We find something to do. I tend to pour the waste from the pipe into a bucket, and use the yawn of time to empty the bucket and move the furniture about.
After the time has sapped away, I pull the pints until the green turns to purple and then nuclear pink. Then I know the pipes are clean. Returning to the cellar, I remove the pipe from the bucket, empty and clean it, then refill with a dozen gallons of fresh water. I pull these through at the bar. A few pints-worth of pulling, and the liquid turns from pink to clear.
When I was taught to do this, I learnt to check the water by examining its colour and scent and, if I was sure it was clean, to drink it. The theory was: if I didn’t go blind, the water was clean.
Then, back to the cellar, return the pipes from their stations on the wall to the beer kegs, and pull through pint after pint until it’s definitely beer. I could check this too with the taste test, but I have no mouth for lager.

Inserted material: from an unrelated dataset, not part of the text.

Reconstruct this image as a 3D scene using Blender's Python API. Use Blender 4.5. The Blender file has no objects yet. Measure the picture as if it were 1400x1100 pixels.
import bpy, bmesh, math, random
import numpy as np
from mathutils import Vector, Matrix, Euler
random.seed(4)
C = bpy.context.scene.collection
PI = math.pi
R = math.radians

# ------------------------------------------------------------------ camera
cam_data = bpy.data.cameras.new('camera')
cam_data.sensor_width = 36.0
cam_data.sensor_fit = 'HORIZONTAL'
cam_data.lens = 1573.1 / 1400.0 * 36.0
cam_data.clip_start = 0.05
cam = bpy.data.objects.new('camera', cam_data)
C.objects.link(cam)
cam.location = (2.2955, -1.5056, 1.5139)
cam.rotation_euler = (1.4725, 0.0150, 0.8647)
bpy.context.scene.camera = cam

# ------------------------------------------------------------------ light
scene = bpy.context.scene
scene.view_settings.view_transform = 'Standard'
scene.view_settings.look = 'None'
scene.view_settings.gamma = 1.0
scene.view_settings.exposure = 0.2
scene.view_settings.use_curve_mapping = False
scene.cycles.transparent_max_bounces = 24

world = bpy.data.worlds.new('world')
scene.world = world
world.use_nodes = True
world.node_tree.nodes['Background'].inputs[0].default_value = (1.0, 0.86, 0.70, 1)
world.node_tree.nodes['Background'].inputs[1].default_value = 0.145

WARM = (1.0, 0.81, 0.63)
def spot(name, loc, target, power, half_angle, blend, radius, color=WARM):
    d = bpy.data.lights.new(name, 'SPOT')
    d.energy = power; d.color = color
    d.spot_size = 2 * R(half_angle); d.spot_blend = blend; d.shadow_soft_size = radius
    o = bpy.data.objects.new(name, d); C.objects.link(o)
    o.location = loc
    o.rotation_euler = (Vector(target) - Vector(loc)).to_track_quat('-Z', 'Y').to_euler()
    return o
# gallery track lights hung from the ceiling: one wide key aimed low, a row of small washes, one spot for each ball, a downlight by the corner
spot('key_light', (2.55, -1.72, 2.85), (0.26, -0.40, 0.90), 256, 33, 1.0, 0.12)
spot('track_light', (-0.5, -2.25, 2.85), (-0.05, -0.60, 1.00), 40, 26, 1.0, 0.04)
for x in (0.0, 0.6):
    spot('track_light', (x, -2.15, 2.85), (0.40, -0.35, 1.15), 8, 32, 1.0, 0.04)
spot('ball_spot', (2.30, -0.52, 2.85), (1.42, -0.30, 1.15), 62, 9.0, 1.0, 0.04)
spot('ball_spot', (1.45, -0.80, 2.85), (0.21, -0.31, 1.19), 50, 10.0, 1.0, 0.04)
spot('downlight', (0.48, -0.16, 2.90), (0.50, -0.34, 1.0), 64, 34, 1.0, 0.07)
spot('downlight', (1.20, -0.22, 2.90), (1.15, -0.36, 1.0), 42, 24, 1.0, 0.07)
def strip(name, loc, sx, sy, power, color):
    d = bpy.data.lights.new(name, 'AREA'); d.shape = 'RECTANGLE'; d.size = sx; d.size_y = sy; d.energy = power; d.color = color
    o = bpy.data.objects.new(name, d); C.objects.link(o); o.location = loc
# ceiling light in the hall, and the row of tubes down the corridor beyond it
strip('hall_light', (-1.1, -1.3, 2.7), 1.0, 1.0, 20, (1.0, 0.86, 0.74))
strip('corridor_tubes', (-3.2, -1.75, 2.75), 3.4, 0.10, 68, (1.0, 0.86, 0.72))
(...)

The old bar manager didn’t use a bucket in the bar to collect the waste. He used an old cider bottle, deeming a bucket unnecessarily drippy. One of the euchre-players came in one Sunday and ordered a pint of cider from him. He poured from the wrong bottle. They both looked at the purplish froth that spilled out of the bottle and into the glass. Neither questioned it.
The euchre-player got out of the Gents’ after three hours.
I rinse my mouth out, and try the Extra Cold. This is the stuff.
Later, when customers appear for the film and the glory of drinking in the dark, some ask for stout. I give them the options, minus my own opinions. They are more confused that I am. I always give my opinion. I sell two and a half pints of Room Temp. Perhaps my face has given the review without my knowledge.
Time has passed and I have been informed that it winds up my bar manager when I refer to the Not-Extra-Cold as Room Temperature. I should, I understand, call them “Guinness” and “Extra Cold”.
I know my place: “Extra Cold” and “Not”, it is.